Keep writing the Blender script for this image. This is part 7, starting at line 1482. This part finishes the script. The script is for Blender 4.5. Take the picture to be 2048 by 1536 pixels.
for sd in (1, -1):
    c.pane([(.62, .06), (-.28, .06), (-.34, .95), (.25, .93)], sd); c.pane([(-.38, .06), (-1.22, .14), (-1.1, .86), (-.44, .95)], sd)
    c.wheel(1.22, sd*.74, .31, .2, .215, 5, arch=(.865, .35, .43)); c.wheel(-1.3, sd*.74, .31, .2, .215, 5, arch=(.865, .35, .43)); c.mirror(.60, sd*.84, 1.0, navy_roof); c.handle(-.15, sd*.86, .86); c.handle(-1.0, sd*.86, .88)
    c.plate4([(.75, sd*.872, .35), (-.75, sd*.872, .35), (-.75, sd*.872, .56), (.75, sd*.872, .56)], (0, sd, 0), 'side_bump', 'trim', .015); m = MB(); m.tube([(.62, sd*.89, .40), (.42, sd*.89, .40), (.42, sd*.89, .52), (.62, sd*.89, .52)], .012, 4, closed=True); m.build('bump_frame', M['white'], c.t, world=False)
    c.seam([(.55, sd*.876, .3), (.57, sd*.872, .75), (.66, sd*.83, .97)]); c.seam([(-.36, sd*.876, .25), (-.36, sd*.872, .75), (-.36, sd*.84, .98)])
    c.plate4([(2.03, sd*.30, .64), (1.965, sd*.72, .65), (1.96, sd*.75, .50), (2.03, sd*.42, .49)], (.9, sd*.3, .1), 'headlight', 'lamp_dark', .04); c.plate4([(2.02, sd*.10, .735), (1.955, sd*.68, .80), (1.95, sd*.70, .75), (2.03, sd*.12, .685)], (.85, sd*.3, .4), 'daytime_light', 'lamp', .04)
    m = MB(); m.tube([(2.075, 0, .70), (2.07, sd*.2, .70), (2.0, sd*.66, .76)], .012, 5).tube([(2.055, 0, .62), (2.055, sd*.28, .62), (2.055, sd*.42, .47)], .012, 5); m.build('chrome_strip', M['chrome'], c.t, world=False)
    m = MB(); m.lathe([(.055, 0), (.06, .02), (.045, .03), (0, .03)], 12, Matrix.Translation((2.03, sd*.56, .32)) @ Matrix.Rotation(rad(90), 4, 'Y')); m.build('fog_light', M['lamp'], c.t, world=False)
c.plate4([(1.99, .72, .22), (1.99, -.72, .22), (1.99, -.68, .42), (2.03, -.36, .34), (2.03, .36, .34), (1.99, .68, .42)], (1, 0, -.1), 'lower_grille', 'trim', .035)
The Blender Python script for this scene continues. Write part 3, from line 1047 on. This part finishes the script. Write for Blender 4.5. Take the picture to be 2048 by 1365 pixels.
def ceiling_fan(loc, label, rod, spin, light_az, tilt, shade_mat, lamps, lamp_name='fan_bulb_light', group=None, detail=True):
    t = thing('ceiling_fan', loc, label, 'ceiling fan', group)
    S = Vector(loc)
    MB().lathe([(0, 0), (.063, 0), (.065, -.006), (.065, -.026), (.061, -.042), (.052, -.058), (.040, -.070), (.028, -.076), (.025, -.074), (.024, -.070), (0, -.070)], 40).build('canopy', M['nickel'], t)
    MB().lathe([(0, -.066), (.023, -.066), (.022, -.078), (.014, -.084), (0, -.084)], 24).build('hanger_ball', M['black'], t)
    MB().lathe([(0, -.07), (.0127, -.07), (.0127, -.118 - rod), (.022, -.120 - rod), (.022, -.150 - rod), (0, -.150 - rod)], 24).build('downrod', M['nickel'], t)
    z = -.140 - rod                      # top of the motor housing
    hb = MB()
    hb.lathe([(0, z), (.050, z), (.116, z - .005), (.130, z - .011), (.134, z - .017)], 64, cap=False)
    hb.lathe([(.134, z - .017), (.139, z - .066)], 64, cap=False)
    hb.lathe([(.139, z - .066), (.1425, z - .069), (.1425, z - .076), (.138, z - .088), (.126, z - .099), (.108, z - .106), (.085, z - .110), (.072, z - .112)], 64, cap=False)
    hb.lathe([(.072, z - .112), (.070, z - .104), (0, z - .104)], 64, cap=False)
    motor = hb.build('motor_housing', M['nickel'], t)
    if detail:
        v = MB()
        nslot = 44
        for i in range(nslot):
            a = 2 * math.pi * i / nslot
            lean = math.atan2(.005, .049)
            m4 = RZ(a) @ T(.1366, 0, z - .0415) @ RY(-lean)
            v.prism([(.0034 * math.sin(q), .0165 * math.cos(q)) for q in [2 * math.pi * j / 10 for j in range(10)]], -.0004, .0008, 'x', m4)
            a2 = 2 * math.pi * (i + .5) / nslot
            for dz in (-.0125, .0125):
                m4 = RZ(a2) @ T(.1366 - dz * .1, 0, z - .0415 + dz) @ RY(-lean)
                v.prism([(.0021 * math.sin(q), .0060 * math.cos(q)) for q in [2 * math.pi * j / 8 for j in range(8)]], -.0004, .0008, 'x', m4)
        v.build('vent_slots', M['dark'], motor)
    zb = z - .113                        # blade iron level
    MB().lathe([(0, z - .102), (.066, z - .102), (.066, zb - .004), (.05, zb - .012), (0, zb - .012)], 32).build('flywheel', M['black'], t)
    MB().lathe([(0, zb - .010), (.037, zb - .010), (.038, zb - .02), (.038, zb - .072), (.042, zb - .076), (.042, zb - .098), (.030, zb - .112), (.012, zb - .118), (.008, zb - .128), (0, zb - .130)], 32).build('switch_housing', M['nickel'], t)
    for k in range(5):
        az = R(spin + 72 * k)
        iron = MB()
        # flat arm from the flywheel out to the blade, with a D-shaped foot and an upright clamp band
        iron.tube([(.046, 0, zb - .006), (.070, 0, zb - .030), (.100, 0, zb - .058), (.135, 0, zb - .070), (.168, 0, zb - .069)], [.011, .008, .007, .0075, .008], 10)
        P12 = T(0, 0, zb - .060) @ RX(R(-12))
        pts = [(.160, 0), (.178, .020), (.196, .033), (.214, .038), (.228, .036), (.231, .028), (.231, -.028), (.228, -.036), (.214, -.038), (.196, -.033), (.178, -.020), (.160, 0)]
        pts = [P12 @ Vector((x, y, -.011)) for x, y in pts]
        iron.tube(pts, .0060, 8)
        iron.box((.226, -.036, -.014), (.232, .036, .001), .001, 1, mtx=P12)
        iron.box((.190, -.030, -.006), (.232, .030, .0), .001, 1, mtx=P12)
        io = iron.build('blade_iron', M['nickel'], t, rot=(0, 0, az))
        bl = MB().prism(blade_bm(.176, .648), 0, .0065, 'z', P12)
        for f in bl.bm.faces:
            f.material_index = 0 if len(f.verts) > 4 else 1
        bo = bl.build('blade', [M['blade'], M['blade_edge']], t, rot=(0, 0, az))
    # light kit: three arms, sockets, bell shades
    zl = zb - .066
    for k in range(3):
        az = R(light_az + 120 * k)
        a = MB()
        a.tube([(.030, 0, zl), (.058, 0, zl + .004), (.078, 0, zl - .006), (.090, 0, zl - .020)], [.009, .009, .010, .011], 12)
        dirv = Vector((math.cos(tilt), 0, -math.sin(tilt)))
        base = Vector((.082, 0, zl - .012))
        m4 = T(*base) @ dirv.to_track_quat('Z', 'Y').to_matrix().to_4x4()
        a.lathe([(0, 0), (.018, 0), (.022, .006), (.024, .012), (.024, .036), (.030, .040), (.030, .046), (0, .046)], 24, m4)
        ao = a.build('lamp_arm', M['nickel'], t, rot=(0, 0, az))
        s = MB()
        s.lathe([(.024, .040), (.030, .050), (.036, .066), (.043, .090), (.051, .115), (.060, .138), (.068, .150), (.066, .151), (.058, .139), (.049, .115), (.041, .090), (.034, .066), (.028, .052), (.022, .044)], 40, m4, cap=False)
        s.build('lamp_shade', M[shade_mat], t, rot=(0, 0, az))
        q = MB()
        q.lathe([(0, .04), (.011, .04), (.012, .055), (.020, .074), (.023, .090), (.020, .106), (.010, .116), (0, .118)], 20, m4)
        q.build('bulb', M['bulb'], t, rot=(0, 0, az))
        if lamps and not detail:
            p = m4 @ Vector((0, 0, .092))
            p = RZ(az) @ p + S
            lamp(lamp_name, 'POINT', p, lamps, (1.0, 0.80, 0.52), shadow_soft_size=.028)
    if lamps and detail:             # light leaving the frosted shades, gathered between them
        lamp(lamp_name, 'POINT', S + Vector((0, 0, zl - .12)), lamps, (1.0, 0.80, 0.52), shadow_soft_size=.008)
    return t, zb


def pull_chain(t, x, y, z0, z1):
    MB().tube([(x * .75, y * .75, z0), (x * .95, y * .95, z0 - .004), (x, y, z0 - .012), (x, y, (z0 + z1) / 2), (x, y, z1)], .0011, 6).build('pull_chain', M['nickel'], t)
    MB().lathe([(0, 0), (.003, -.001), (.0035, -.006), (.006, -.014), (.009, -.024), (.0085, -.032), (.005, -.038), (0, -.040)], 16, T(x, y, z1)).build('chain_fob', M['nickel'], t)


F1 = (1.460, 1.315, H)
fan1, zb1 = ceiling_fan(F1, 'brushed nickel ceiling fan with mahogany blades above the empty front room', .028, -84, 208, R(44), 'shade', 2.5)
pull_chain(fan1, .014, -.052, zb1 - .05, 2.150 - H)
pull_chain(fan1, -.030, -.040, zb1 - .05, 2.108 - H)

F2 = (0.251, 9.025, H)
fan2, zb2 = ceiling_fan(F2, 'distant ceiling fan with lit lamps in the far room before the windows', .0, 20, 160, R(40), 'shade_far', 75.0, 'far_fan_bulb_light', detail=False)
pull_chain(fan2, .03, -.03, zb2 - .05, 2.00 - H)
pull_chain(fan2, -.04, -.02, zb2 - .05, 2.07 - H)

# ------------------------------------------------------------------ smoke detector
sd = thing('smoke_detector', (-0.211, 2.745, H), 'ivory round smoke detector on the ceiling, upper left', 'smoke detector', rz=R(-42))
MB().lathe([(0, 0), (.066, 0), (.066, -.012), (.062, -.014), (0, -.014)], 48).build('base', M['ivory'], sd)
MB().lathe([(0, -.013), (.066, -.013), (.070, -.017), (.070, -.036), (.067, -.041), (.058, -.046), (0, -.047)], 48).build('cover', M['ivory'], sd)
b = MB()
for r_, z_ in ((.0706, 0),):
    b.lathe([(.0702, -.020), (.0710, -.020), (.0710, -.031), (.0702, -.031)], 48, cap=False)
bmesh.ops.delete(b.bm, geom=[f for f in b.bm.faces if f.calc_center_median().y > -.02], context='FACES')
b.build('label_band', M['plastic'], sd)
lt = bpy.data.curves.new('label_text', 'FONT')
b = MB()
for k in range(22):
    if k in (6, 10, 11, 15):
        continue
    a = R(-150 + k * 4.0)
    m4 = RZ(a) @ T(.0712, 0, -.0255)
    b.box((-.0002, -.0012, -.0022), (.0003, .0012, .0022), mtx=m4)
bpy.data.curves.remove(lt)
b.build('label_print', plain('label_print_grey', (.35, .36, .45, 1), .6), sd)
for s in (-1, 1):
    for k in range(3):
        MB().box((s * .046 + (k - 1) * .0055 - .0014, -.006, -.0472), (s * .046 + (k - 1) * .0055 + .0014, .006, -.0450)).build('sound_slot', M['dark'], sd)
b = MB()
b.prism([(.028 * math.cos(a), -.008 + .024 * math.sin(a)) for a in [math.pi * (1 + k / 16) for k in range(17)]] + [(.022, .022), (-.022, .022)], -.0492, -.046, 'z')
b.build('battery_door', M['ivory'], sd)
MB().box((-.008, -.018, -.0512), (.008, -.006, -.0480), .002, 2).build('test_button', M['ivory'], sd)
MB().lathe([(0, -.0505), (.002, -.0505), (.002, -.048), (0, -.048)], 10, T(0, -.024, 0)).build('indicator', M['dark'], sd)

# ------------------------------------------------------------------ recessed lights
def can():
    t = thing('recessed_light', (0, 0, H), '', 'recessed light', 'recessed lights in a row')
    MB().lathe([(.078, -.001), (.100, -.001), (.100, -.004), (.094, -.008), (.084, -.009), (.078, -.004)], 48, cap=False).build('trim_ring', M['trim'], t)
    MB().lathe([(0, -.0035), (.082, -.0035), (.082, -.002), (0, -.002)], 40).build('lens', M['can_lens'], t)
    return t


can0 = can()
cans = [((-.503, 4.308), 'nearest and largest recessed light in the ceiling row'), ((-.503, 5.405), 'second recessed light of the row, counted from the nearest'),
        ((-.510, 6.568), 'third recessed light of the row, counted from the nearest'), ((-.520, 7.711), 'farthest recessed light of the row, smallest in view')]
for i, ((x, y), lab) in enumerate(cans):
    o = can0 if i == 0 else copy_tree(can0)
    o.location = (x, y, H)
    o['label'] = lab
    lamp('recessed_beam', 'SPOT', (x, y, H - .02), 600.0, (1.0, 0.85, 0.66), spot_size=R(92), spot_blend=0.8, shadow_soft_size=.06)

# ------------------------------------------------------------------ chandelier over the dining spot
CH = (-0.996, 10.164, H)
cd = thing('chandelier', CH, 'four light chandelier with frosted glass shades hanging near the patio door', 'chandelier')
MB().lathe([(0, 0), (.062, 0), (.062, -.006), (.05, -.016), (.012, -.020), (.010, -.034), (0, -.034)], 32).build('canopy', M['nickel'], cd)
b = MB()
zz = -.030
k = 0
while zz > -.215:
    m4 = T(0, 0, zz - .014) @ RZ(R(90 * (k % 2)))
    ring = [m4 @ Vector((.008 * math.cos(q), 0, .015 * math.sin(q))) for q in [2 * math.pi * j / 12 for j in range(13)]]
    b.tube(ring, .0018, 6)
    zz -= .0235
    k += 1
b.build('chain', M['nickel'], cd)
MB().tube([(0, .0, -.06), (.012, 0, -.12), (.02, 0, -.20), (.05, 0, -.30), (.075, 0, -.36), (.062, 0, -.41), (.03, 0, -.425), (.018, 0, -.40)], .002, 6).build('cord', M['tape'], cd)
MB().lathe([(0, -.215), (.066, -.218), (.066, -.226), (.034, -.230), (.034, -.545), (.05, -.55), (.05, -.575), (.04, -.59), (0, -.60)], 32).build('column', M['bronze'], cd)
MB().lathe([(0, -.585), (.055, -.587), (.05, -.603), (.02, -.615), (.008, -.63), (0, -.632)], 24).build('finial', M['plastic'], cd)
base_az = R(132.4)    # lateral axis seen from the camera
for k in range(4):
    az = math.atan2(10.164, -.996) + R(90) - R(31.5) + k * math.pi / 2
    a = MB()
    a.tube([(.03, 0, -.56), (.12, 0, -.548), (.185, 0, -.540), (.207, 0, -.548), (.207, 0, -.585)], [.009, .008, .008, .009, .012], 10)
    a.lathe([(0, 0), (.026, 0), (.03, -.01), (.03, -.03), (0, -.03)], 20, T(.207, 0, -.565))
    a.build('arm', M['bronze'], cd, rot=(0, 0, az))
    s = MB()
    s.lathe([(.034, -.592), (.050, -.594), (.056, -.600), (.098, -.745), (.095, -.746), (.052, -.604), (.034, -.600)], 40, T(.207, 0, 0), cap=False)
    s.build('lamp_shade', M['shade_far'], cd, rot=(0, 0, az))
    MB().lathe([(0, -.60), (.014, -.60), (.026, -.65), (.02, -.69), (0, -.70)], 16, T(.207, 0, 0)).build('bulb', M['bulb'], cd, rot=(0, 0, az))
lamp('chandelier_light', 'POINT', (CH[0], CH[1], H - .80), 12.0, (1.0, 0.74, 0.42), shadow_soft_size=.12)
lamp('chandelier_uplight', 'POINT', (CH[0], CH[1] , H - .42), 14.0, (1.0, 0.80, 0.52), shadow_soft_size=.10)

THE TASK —
In the listing above, reproduce the first line and each one after it through the line that contains "-.1), 'lower_grille', 'trim', .035)".

ANSWER FOR THE TASK —
Keep writing the Blender script for this image. This is part 7, starting at line 1482. This part finishes the script. The script is for Blender 4.5. Take the picture to be 2048 by 1536 pixels.
for sd in (1, -1):
    c.pane([(.62, .06), (-.28, .06), (-.34, .95), (.25, .93)], sd); c.pane([(-.38, .06), (-1.22, .14), (-1.1, .86), (-.44, .95)], sd)
    c.wheel(1.22, sd*.74, .31, .2, .215, 5, arch=(.865, .35, .43)); c.wheel(-1.3, sd*.74, .31, .2, .215, 5, arch=(.865, .35, .43)); c.mirror(.60, sd*.84, 1.0, navy_roof); c.handle(-.15, sd*.86, .86); c.handle(-1.0, sd*.86, .88)
    c.plate4([(.75, sd*.872, .35), (-.75, sd*.872, .35), (-.75, sd*.872, .56), (.75, sd*.872, .56)], (0, sd, 0), 'side_bump', 'trim', .015); m = MB(); m.tube([(.62, sd*.89, .40), (.42, sd*.89, .40), (.42, sd*.89, .52), (.62, sd*.89, .52)], .012, 4, closed=True); m.build('bump_frame', M['white'], c.t, world=False)
    c.seam([(.55, sd*.876, .3), (.57, sd*.872, .75), (.66, sd*.83, .97)]); c.seam([(-.36, sd*.876, .25), (-.36, sd*.872, .75), (-.36, sd*.84, .98)])
    c.plate4([(2.03, sd*.30, .64), (1.965, sd*.72, .65), (1.96, sd*.75, .50), (2.03, sd*.42, .49)], (.9, sd*.3, .1), 'headlight', 'lamp_dark', .04); c.plate4([(2.02, sd*.10, .735), (1.955, sd*.68, .80), (1.95, sd*.70, .75), (2.03, sd*.12, .685)], (.85, sd*.3, .4), 'daytime_light', 'lamp', .04)
    m = MB(); m.tube([(2.075, 0, .70), (2.07, sd*.2, .70), (2.0, sd*.66, .76)], .012, 5).tube([(2.055, 0, .62), (2.055, sd*.28, .62), (2.055, sd*.42, .47)], .012, 5); m.build('chrome_strip', M['chrome'], c.t, world=False)
    m = MB(); m.lathe([(.055, 0), (.06, .02), (.045, .03), (0, .03)], 12, Matrix.Translation((2.03, sd*.56, .32)) @ Matrix.Rotation(rad(90), 4, 'Y')); m.build('fog_light', M['lamp'], c.t, world=False)
c.plate4([(1.99, .72, .22), (1.99, -.72, .22), (1.99, -.68, .42), (2.03, -.36, .34), (2.03, .36, .34), (1.99, .68, .42)], (1, 0, -.1), 'lower_grille', 'trim', .035)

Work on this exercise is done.